Hellishly Slow Level 13 Deflate Compression
kirill.korins.ky41 points by zX41ZdbW 5 days ago
41 points by zX41ZdbW 5 days ago
As someone currently exploring grid searches of encodings + compressor combos, and currently looking at neural compressors that reduce size almost half that of a traditional compressor yet take order from ms -> minutes to operate in either direction, I appreciate a good compression post!
I love it. So much in computers is trade offs and this was a fun read exploring it.
It would be interesting to see some economics of what 8,000% increase in encoding time takes to make that money back in terms of storage or bandwidth. I also wonder how brotli/lzma would compare here. Are there some obscene modes on those that had similar results?
zstd has higher level modes. Default is -3. I saw a good tradeoff between compression speed and ratio up to -9 or so. From -20 to -22 it will use much more memory and IIRC can have downstream effects on decompression speed. I'm using -9 for my container registry and plan to recompress at a higher level for commonly accessed base layers, as well as give customers a button that lets them pay a bit more to do it themselves.
To be a little pedantic, the usual zstd levels are positive integers (1-22 default 3). The negative integers denote "fast" modes with worse compression (there are only a few of these).
I also wonder how brotli/lzma would compare here.
Far better, just like anything else based on arithmetic coding. The main distinction here is that the output can still be decompressed with a standard Inflate implementation.
reminds me of the x264 “placebo” encoder setting
There is also zopfli and it's decadent ECT that allow for more extreme tradeoffs.

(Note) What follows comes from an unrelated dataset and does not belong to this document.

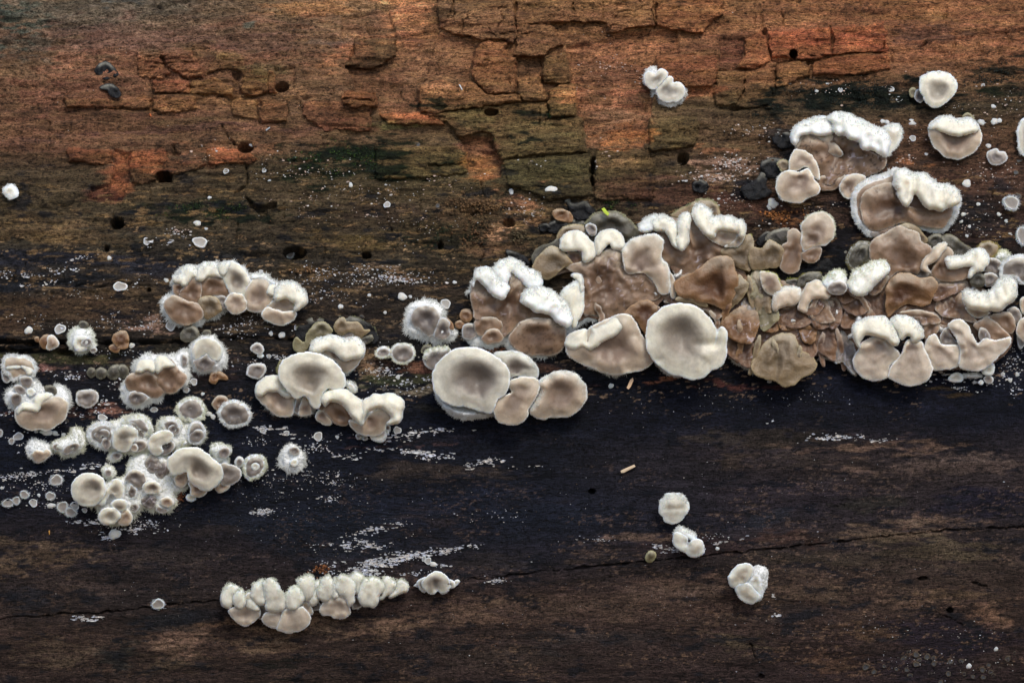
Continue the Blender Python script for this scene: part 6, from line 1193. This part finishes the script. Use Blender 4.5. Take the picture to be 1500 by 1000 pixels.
DISCS = [ # x, y, rx, ry, kind
 (293,355,11,8,'cup'),(176,420,10,7.5,'cup'),(88,482,8.2,7.6,'cup'),(42,484,6.5,5.5,'dome'),(250,477,7.5,7.5,'cup'),(215,354,5.2,5.6,'cup'),(244,410,4,4,'dome'),(424,372,7.5,7,'fuzzy'),(160,378,3.2,3.6,'dome'),
 (193,506,4.2,4.2,'dome'),(413,490,5.2,5.2,'dome'),(397,488,3.6,3.6,'dome'),(435,480,4.4,4.4,'cup'),(284,559,5.6,5.2,'cup'),(394,522,3.6,3.4,'cup'),(499,449,3.8,3.8,'dome'),(382,397,3.6,4,'dome'),
 (27,639,8.2,5.6,'cup'),(17,646,4.5,4.5,'fuzzy'),(150,611,7.4,4.6,'cup'),(68,633,10,4.4,'dome'),(80,634,5,3.6,'dome'),(53,632,3,2.6,'dome'),(93,636,3.4,3,'dome'),(226,600,5.4,3.6,'fuzzy'),(273,571,5,3.8,'fuzzy'),(98,616,3,2.6,'brown'),
 (0,634,4.5,5.5,'fuzzy'),(312,610,4,4,'dome'),(306,606,4.5,4,'dome'),(297,577,3,3,'dome'),
 (12,736,9,6.5,'fuzzy'),(24,733,6,6,'fuzzy'),(36,724,7,6,'fuzzy'),(49,736,6.5,6,'cup'),(57,725,2.6,2.6,'dome'),(74,726,7,6.5,'fuzzy'),(75,740,6.5,4,'dome'),(83,703,10,8,'fuzzy'),(92,742,9,8,'fuzzy'),(104,750,9,7,'fuzzy'),(110,740,7,6,'cup'),(124,747,4,3.6,'cup'),(3,714,3,3,'dome'),
 (168,782,9,8,'dome'),(232,884,10,7.5,'fuzzy'),(466,639,7,6.6,'cup'),(385,630,5,4.4,'cup'),(420,634,4.4,3.6,'cup'),(494,640,3,3,'dome'),(582,630,5.6,6,'cup'),(563,569,3.8,3.8,'brown'),(528,640,4,4,'dome'),(583,552,3.4,3.6,'dome'),
 (589,434,7,6,'dome'),(601,434,3,2.6,'dome'),(653,445,7.2,7.2,'cup'),(666,414,3.2,3.2,'dome'),(895,565,4,4,'dome'),(541,432,3,3,'dome'),(564,457,3,3,'dome'),(530,464,4,3.6,'brown'),
 (808,280,10,7.6,'dome'),(749,281,3.6,5,'dome'),(788,259,4,3.4,'dome'),(790,270,3.4,3,'dome'),(567,300,5.4,4.6,'cup'),(641,302,3.8,4,'brown'),(514,271,3.2,4,'dome'),(528,232,3,3,'dome'),(612,212,4,3.4,'brown'),
 (232,256,4.6,4.6,'cup'),(331,251,4.2,4.2,'cup'),(387,250,3.2,3.2,'cup'),(369,212,4.4,3,'dome'),(318,223,3.4,3,'dome'),(289,327,6,4,'dome'),(302,335,3,3,'dome'),(307,290,3,3,'dome'),(395,265,3,3,'dome'),
 (1108,119,3.6,3.6,'dome'),(1102,147,3,3,'dome'),(1196,133,3.2,3,'dome'),(1231,132,3.6,3.6,'cup'),(1238,125,3,3,'cup'),(1305,131,4.6,4.8,'cup'),(1317,146,5,4.8,'cup'),(1307,145,3.2,3.2,'brown'),(1300,243,3,3,'brown'),
 (1336,180,6,5.6,'dome'),(1337,203,5.2,4.6,'cup'),(1437,178,6,6.2,'dome'),(1441,179,4,4.4,'dome'),(1457,178,6,5.4,'dome'),(1464,177,4,3.6,'dome'),(1440,126,3.2,3.6,'cup'),(1455,156,3.8,3,'dome'),(1448,214,4.6,3.6,'dome'),(1357,226,3,3,'dome'),
 (1488,253,3.8,4,'brown'),(1493,235,4.6,4,'brown'),(1461,231,3,3,'dome'),(1416,269,7,6.4,'dome'),(1132,298,8.2,8,'dome'),(1127,303,4.2,4.6,'dome'),(1299,179,4,3.6,'dome'),(1293,178,4,3.6,'dome'),
 (1411,314,3.6,3.2,'dome'),(1408,324,3,3,'dome'),(1420,332,2.8,2.8,'dome'),(1463,314,3.2,3,'dome'),(1474,324,3,3,'dome'),(1416,345,3,3,'dome'),(1433,299,3,3,'dome'),(1127,559,3.6,3.6,'dome'),(1469,548,3.4,3,'dome'),(1480,557,3.2,3,'dome'),(1490,548,3.2,3.6,'dome'),
 (1497,346,9,14,'fuzzy'),(1481,298,12,11,'fuzzy'),(1491,288,5,6,'brown'),(1497,495,8,16,'cup'),
 (621,818,3,4,'cup'),(627,821,5.4,5,'cup'),(635,826,6,3.6,'dome'),(669,853,4,3.6,'cup'),(950,814,4,4,'dome'),(1051,803,3,3,'dome'),
 (1268,976,5.4,5.6,'brown'),(1280,983,4.4,3.8,'brown'),(1331,955,3.4,3.4,'brown'),(1342,958,5.2,4.8,'brown'),(1323,965,4,4.6,'brown'),(1326,961,3,3,'brown'),(1342,972,4.8,4.4,'brown'),(1346,966,4,3.6,'brown'),(1358,961,5,4.6,'brown'),(1367,963,3.6,3.6,'brown'),(1328,980,4,3.8,'brown'),(1333,989,4.6,4.6,'brown'),(1313,979,3.4,3.4,'brown'),(1392,968,4.2,5,'brown'),(1408,967,4.4,3.4,'brown'),(1419,975,4.6,4,'dome'),(1368,971,4,4,'brown'),(1362,985,3.4,3,'brown'),(1389,986,4.2,4.2,'brown'),(1439,980,4.6,4.6,'brown'),(1448,973,3.6,3.6,'brown'),(1451,983,4,3.6,'brown'),(1459,950,3.4,3.4,'dome'),(1476,964,4.6,4.6,'brown'),(1465,978,3,3,'brown'),(1412,986,3.6,3.4,'brown'),(1425,990,3.4,3.4,'brown'),(1440,991,4,4,'brown'),(1455,988,3.2,3.2,'brown'),(1486,956,3,3,'brown'),(1378,998,4,3.4,'brown'),(1295,975,3,3,'brown'),
]
NOUN = {'cup': 'rimmed cup', 'dome': 'smooth button', 'fuzzy': 'hairy button', 'brown': 'dull ringed disc'}
SZ = lambda r_: 'tiny' if r_ < 4 else ('small' if r_ < 6.5 else 'larger')
from collections import defaultdict
ONES = ['', 'second ', 'third ', 'fourth ', 'fifth ', 'sixth ', 'seventh ', 'eighth ', 'ninth ', 'tenth ', 'eleventh ', 'twelfth ', 'thirteenth ', 'fourteenth ', 'fifteenth ', 'sixteenth ', 'seventeenth ', 'eighteenth ', 'nineteenth ', 'twentieth ']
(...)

So, what’s the effect on memory usage?
And for decompression, the effect on memory usage and timings?
For decompression, nothing changes because DEFLATE is asymmetric; compressor can spend however much time to optimize the compressed stream independently from decompressor.
It's interesting to see just how far Deflate can be taken, and to know that even after decades there is still some (admittedly tiny) room for improvement. Optimal LZ is well-known, and so is static Huffman, but their combination creates some additional inefficiencies(opportunities).